Казалось ужасным, что Стравинский позволил войне между Россией и Германией ослепить себя — что его мнение могло быть разным оттого, идет война или нет. Я была уверена, что в глубине души он не мог чувствовать так, как говорил. Это был — должен был быть — просто протест. Вацлав, возможно, мог понять его гнев против Рихарда Штрауса и Баха, но Бах — сбрасывать с пьедестала Баха было уже слишком. «Почему мы должны уважать всех этих бошей, когда меня самого мои издатели в Германии больше не издают? И один Бог знает, будут ли они выпускать сочинения Чайковского и Рубинштейна».

«Конечно, я не согласен с тобой по поводу „Фавна“: в нем музыка — спираль, а хореография — углы». — «Ты прав, совершенно прав, но мы с Сергеем Павловичем тогда не смогли найти ничего лучше, — ответил Вацлав. — С музыкальной точки зрения это неартистично, хоть я и восхищаюсь „Фавном“, который сам по себе — шедевр».

Однажды вечером Стравинский пришел к нам в страшном гневе. В тот раз Сергей Павлович сыграл с ним по-настоящему скверную шутку. Было условлено, что Сергей Павлович, как только приедет в Нью-Йорк, устроит Стравинскому официальное приглашение, чтобы тот приехал туда и дирижировал своими балетами в «Метрополитен». Но, оказавшись в Нью-Йорке, Сергей Павлович сразу же забыл свое обещание. Разумеется, Стравинский был обижен таким невниманием. Он настойчиво твердил: если Вацлав настоящий друг, то должен поставить условие, что поедет в Америку, только если Стравинского тоже попросят приехать. Я считала, что он слишком сильно тянет за связывающую их нить дружбы. Стравинский говорил, бушевал, кричал и ходил вперед и назад по комнате, ругая Дягилева.

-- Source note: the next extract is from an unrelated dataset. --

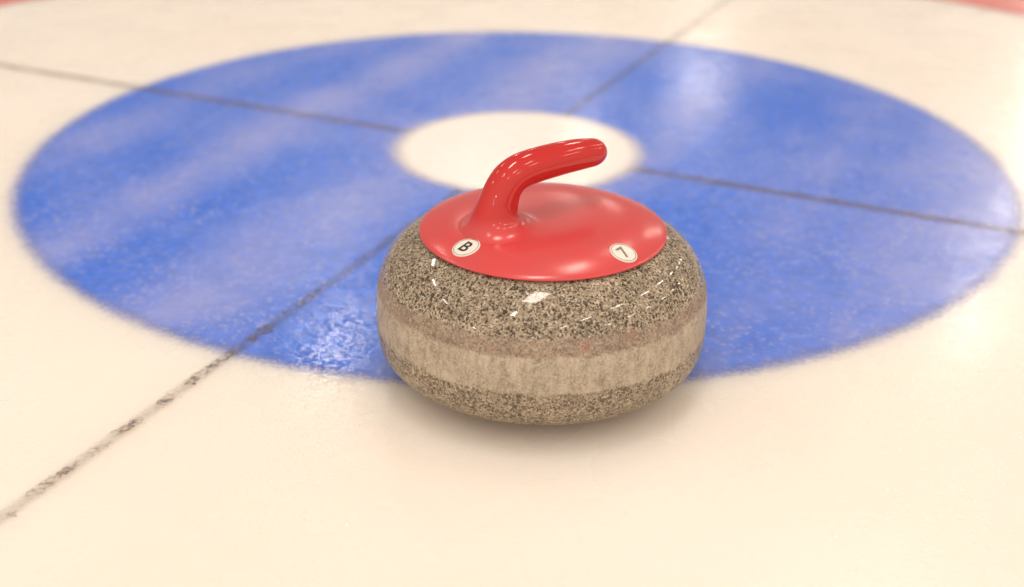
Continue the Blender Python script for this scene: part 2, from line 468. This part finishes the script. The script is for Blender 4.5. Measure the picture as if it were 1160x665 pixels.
# stickers that follow the cap
def sticker(ang, rad, size, text, label, ink, spin=0.0):
    er = Vector((math.cos(ang), math.sin(ang), 0))
    cx = er * rad
    up = (-er).normalized(); rt = Vector((up.y, -up.x, 0))
    def drape(a, b, h):
        ca, sa = math.cos(spin), math.sin(spin)
        p = cx + rt * (a * ca - b * sa) + up * (a * sa + b * ca)
        r = math.hypot(p.x, p.y); sl = zc_slope(r)
        n = Vector((-sl * p.x / max(r, 1e-6), -sl * p.y / max(r, 1e-6), 1)).normalized()
        return Vector((p.x, p.y, zc(r))) + n * h
    n = 48; K = 6; vs, fs = [drape(0, 0, .0005)], []
    for k in range(1, K + 1):
        for i in range(n):
            a = 2 * math.pi * i / n; rr_ = size * k / K
            vs.append(drape(rr_ * math.cos(a), rr_ * math.sin(a), .0005))
    for i in range(n):                                  # edge going down to the cap
        a = 2 * math.pi * i / n; vs.append(drape(size * 1.005 * math.cos(a), size * 1.005 * math.sin(a), -.0002))
    for i in range(n):
        j = (i + 1) % n
        fs.append((0, 1 + i, 1 + j))
        for k in range(K): fs.append((1 + k * n + i, 1 + (k + 1) * n + i, 1 + (k + 1) * n + j, 1 + k * n + j))
    st = link('sticker', vs, fs, M_stick, root); st['label'] = label
    # printed ring near the edge
    vs, fs = [], []
    for r_, in ((size * .855,), (size * .895,)):
        for i in range(n * 2):
            a = math.pi * i / n; vs.append(drape(r_ * math.cos(a), r_ * math.sin(a), .00065))
    m2 = n * 2
    for i in range(m2):
        j = (i + 1) % m2; fs.append((i, m2 + i, m2 + j, j))
    link('printed_ring', vs, fs, M_ink2, st)
    # the character
    cu = bpy.data.curves.new('character', 'FONT'); cu.body = text; cu.align_x = 'CENTER'; cu.align_y = 'CENTER'
    cu.size = size * 1.42; cu.offset = size * .022; cu.resolution_u = 8
    to = bpy.data.objects.new('character_curve', cu); C.objects.link(to)
    dg = bpy.context.evaluated_depsgraph_get(); dg.update()
    tm = bpy.data.meshes.new_from_object(to.evaluated_get(dg))
    bb = [(v.co.x, v.co.y) for v in tm.vertices]
    mx = (min(p[0] for p in bb) + max(p[0] for p in bb)) / 2; my = (min(p[1] for p in bb) + max(p[1] for p in bb)) / 2
    cv = [drape(v.co.x - mx, v.co.y - my, .0007) for v in tm.vertices]
    cf = [tuple(p.vertices) for p in tm.polygons]
    bpy.data.objects.remove(to); bpy.data.curves.remove(cu); bpy.data.meshes.remove(tm)
    link('printed_character', cv, cf, ink, st, smooth=False)
    return st
sticker(math.radians(223.5), .0863, .0112, 'B', 'round white sticker with a black letter B', M_ink, -.05)
sticker(math.radians(313.5), .0895, .0110, '7', 'round white sticker with a dark number 7', M_ink2, .08)

# ------------------------------------------------------------------ rows of tube lamps under the hall ceiling
HL = 5.0
WARM = (1.0, .885, .765)
def lamp(u, v, w, l, wd):
    la = bpy.data.lights.new('ceiling_lamp', 'AREA'); la.shape = 'RECTANGLE'; la.size = l; la.size_y = wd
    la.energy = w; la.color = WARM
    o = bpy.data.objects.new('ceiling_lamp', la); C.objects.link(o)
    p = BX * u + AX * v; o.location = (p.x, p.y, HL)
    o.rotation_euler = (0, 0, math.atan2(BX.y, BX.x))
K = .165
ROWS = {-5.2: [-3.7, -.6, 2.5, 7.1, 10.4, 13.7],
        .15: [-3.65, -.8, 2.05, 4.9, 10.6, 13.45, 16.3, 19.2],
        4.55: [-5.7, -2.85, -.1, 2.4, 4.9, 7.7, 10.6, 13.4, 16.3],
        8.9: [-3.2, -.3, 2.5, 5.4, 8.2, 11.1, 14.0]}
for v, us in ((.15, [-15, -18, -21]), (4.55, [-14.5, -17.4]), (-5.2, [-13.6, -16.7, -19.8])):  # unseen lamps added behind the camera, boosted to lighten the stone's shadow
    for u in us: lamp(u, v, K * 420, 1.35, .4)
for v, us in ROWS.items():
    for u in us:
        big = (v == .15 and u == -.8); near = (v == -5.2 and u == 7.1)
        if not big: u += random.uniform(-.25, .25)
        lamp(u, v + (0 if big else random.uniform(-.12, .12)), K * (330 if big else 240 if near else 110 if v == 4.55 else 160), 1.5 if big else 1.0, .55 if big else .21)

lamp(17.1, -4.7, K * 340, 1.6, .8)                       # a double fitting far down the hall
# the hall around: pale walls, with light added behind the camera to lift the stone's shadow
w = bpy.data.worlds.new('World'); sc.world = w; w.use_nodes = True
wt = w.node_tree; bg = wt.nodes['Background']
tc = wt.nodes.new('ShaderNodeTexCoord'); sx = wt.nodes.new('ShaderNodeSeparateXYZ'); mr = wt.nodes.new('ShaderNodeMapRange')
mr.inputs['From Min'].default_value = -1; mr.inputs['From Max'].default_value = .8
mr.inputs['To Min'].default_value = 1.26; mr.inputs['To Max'].default_value = .36
wt.links.new(tc.outputs['Generated'], sx.inputs[0]); wt.links.new(sx.outputs['Y'], mr.inputs['Value'])
wt.links.new(mr.outputs[0], bg.inputs[1]); bg.inputs[0].default_value = (1.0, .885, .78, 1)

# ------------------------------------------------------------------ camera
F, yaw, pitch, roll = 1433.76478, -.00934746732, .449512908, .0123643386
cy, sy, cp, sp = math.cos(yaw), math.sin(yaw), math.cos(pitch), math.sin(pitch)
fw = Vector((-sy * cp, cy * cp, -sp)); r = Vector((cy, sy, 0)); u = r.cross(fw)
r2 = r * math.cos(roll) + u * math.sin(roll); u2 = -r * math.sin(roll) + u * math.cos(roll)
cam = bpy.data.cameras.new('Camera'); co = bpy.data.objects.new('Camera', cam); C.objects.link(co)
M = Matrix((r2, u2, -fw)).transposed().to_4x4(); M.translation = (-.0190969144, -1.55221506, .543418245)
co.matrix_world = M
cam.sensor_width = 36; cam.sensor_fit = 'HORIZONTAL'; cam.lens = F / 1160 * 36
cam.clip_start = .01; cam.clip_end = 200
cam.dof.use_dof = True; cam.dof.focus_distance = 1.005; cam.dof.aperture_fstop = 3.1; cam.dof.aperture_blades = 0
sc.camera = co
sc.view_settings.view_transform = 'Standard'; sc.view_settings.look = 'None'
sc.view_settings.exposure = .0; sc.view_settings.gamma = 1
sc.render.engine = 'CYCLES'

«Он думает, что Русский балет — это он. Наш успех вскружил ему голову. Кем был бы он без нас — без Бакста, Бенуа, тебя и меня? Вацлав, я надеюсь на тебя».

Они вдвоем пошли на почту, полные решимости противостоять этому новому акту произвола. К счастью, они не умели писать по-английски и позвали меня помочь. Их телеграмму Отто X. Кану, которая была составлена в довольно резких выражениях, я сумела перевести так, что она стала вежливой просьбой. Приглашение для Стравинского, на которое они надеялись, не пришло, а нам нужно было уезжать в Париж.

Когда мы садились в поезд на вокзале в Понтарлье, Рассел попросил меня не говорить, что я венгерка по рождению. У меня был русский дипломатический паспорт, где не было указано, из какого я народа: русские дали мне его из уважения к Вацлаву.

Рассел и я провели крайне неприятные четверть часа. Вацлав об этом не знал: с нами был официальный переводчик — француз, свободно говоривший по-русски; но он так увлекся разговором с Вацлавом и ему было так интересно увидеть человека, вырвавшегося из рук австрийцев, что он не обращал никакого внимания на меня.

Рассел дал необходимые объяснения, после чего нас провели в деревянный зал ожидания. На французской стороне зала, возле маленькой железной печки пытались согреться солдаты, закутанные в большие покрывала. Они уступили нам лучшие места и дали покрывала мне и Кире. Узнав, что мы — отпущенные на свободу бывшие военнопленные, они сразу начали угощать нас кипящим красным вином, которое согрели на печке, и его было так приятно пить в эту ужасно холодную февральскую ночь.